The North Ras Kanayis block covers an area of 4,550 square kilometres around the Herodotus Basin. While Total admitted that the basin is an “underexplored” region with regard to oil and gas development, the agreement, struck between Total, Shell, Tharwa, the Kuwait Foreign Petroleum Exploration Company, and the Egyptian Natural Gas Holding Company, includes a 3D seismic exploration project over the next three years to determine the viability of the area for offshore development.

The news follows the development of a number of new projects across the Egyptian offshore sector, such as the beginning of production at BP’s Qattameya gas field last October, and these deals are the latest in Egypt’s attempts to develop its oil and gas industry.

The US Department of Commerce reporting that it plans to invest $38bn in its petrochemicals sector over the next four years and with proven hydrocarbon reserves of 3.3 billion barrels of oil, and the sector already contributing around 13.6% of Egypt’s total GDP, there is considerable interest in developing and optimising the Egyptian offshore industry. For instance, in December, Egypt signed a $1.4m agreement with the US Trade and Development Agency to deliver feasibility studies and fund modernisation efforts at the country’s Amreya Petroleum Refining Company and Suez Oil Processing Company.

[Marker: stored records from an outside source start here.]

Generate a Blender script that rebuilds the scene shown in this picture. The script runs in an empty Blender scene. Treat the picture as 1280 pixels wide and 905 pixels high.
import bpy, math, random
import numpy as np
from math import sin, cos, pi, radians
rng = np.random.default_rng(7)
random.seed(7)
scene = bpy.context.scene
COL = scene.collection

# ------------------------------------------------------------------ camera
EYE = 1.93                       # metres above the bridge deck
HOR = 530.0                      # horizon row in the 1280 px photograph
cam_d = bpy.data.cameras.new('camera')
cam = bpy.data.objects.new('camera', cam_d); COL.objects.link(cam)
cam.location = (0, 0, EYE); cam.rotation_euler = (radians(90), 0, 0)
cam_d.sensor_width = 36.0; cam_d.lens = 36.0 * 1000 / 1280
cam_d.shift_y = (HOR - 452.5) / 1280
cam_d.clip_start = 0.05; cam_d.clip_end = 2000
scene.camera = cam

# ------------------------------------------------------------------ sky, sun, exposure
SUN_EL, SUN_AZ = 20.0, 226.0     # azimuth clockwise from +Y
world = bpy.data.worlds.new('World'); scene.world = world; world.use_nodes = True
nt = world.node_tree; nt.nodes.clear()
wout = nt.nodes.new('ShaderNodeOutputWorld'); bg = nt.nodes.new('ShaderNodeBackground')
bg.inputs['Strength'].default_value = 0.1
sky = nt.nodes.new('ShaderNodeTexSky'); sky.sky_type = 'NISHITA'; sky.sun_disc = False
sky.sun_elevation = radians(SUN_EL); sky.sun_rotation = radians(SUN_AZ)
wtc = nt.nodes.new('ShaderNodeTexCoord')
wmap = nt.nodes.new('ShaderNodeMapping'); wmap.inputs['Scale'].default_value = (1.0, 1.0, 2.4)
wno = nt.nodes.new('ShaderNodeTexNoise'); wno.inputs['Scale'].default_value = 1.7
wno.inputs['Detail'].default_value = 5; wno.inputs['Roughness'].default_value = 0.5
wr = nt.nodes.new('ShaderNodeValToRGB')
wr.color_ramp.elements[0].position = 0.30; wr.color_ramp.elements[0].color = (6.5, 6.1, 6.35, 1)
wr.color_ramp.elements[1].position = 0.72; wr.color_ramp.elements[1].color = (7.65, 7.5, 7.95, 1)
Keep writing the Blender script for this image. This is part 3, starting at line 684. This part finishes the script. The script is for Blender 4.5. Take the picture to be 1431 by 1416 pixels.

“I am confident that these agreements are another step in our continuous path of modernising Egyptian refineries, opening new horizons towards upgrading and development of projects with the Egyptian refineries in line with the Egyptian Ministry of Petroleum and Mineral Resources’ vision and will be a building block in our mutual cooperation for the benefit of both countries,” said Egyptian Minister of Petroleum and Mineral Resources Tarek al-Molla.